Question

The order and degree of the differential equation whose general solution is $y = c{\left( {x - c} \right)^2}$ are ?

Answer 1

In the given question, we are given a general solution of a differential equation and we are asked to compute the degree and order of the differential equation. So, we will have to form the differential equation with the help of the general solution provided to us in the question and then report the degree and order of the differential equation obtained.

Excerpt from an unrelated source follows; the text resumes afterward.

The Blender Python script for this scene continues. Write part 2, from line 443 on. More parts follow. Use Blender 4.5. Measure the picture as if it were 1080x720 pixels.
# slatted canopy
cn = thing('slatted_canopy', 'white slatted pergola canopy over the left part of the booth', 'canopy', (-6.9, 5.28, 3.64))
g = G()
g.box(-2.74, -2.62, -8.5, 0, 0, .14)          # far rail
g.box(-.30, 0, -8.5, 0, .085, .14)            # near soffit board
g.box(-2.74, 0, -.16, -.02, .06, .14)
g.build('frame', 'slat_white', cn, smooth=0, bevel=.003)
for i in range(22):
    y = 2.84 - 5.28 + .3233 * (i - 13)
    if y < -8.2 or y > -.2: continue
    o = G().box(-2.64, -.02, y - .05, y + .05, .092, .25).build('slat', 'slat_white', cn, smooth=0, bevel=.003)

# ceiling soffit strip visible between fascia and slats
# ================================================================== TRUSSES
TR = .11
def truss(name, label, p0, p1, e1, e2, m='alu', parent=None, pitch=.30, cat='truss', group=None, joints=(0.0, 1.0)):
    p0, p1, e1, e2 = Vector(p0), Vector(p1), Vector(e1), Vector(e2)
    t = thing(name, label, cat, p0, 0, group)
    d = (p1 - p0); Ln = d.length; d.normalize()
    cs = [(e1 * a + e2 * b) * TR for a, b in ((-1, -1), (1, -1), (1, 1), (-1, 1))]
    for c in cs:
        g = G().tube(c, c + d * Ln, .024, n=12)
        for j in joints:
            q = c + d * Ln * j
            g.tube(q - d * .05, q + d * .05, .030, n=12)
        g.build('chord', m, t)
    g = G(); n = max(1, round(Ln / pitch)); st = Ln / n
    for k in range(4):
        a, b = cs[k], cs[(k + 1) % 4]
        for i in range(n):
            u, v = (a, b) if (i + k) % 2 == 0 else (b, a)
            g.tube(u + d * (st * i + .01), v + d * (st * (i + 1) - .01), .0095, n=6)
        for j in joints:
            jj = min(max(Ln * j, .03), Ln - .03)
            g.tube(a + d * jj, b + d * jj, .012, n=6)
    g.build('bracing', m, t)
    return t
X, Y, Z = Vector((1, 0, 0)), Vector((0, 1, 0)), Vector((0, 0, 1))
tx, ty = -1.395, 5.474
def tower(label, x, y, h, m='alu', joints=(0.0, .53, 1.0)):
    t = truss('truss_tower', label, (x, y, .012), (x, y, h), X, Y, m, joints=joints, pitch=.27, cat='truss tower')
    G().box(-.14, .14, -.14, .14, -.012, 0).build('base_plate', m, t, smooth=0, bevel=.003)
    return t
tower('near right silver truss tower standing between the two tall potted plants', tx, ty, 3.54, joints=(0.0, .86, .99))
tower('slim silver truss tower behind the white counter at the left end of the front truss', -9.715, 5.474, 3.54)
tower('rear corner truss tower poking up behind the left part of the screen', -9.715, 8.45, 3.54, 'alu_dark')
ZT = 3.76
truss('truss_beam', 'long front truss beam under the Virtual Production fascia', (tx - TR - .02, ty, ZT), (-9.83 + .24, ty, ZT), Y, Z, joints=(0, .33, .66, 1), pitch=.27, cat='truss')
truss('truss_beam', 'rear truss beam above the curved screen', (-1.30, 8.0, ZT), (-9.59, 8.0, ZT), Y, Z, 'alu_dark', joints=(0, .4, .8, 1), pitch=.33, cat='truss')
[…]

The order of a differential equation is determined by the highest-order derivative; the degree is determined by the highest power on a variable.
The higher the order of the differential equation, the more arbitrary constants need to be added to the general solution.

Complete step by step solution:
The general solution of the differential equation is $y = c{\left( {x - c} \right)^2}$.
Now, to compute the order and degree of the differential equation, we will need to form the differential equation with the help of the general solution provided to us in the question.
So, we have the general solution of the differential equation as $y = c{\left( {x - c} \right)^2}$.
Differentiating both sides with respect to x, we get,
$\Rightarrow \dfrac{{dy}}{{dx}} = c\left[ {2\left( {x - c} \right)} \right] = 2c\left( {x - c} \right)$
So, we get $y' = 2c\left( {x - c} \right)$.
Now, dividing y by $y'$, we get,
$\Rightarrow \dfrac{y}{{y'}} = \dfrac{{c{{\left( {x - c} \right)}^2}}}{{2c\left( {x - c} \right)}}$
Cancelling the common factors in numerator and denominator, we get,
$\Rightarrow \dfrac{y}{{y'}} = \dfrac{{\left( {x - c} \right)}}{2}$
Shifting all the terms except c to the left side of the equation in order to isolate c and find its value, we get,
$\Rightarrow \dfrac{{2y}}{{y'}} - x = - c$
Multiplying both sides if the equation by $\left( { - 1} \right)$, we get,
$\Rightarrow c = x - \dfrac{{2y}}{{y'}}$
Hence, we can substitute the value of c in the equation $y' = 2c\left( {x - c} \right)$so as to get to the required differential equation.
So, we get,
$\Rightarrow y' = 2\left( {x - \dfrac{{2y}}{{y'}}} \right)\left( {x - \left( {x - \dfrac{{2y}}{{y'}}} \right)} \right)$
Opening up the bracket, we get,
$\Rightarrow y' = 2\left( {x - \dfrac{{2y}}{{y'}}} \right)\left( {x - x + \dfrac{{2y}}{{y'}}} \right)$
Simplifying the expression further, we get,
$\Rightarrow y' = 2\left( {x - \dfrac{{2y}}{{y'}}} \right)\left( {\dfrac{{2y}}{{y'}}} \right)$
$\Rightarrow y' = 2\left( {\dfrac{{xy' - 2y}}{{y'}}} \right)\left( {\dfrac{{2y}}{{y'}}} \right)$
$\Rightarrow {\left( {y'} \right)^3} = 4y\left( {xy' - 2y} \right)$
Hence, the order and degree of the above obtained differential equation is $1$ and $3$ respectively.

Note: Such questions require us to have a clear idea about the concepts of differential equations and differentiation. We can also notice that there is only one variable present in the given general solution of the differential equation. Hence, we can say that the degree of the differential equation would be one beforehand without finding the entire differential equation. But the differential equation must be found so as to find the degree of the differential equation.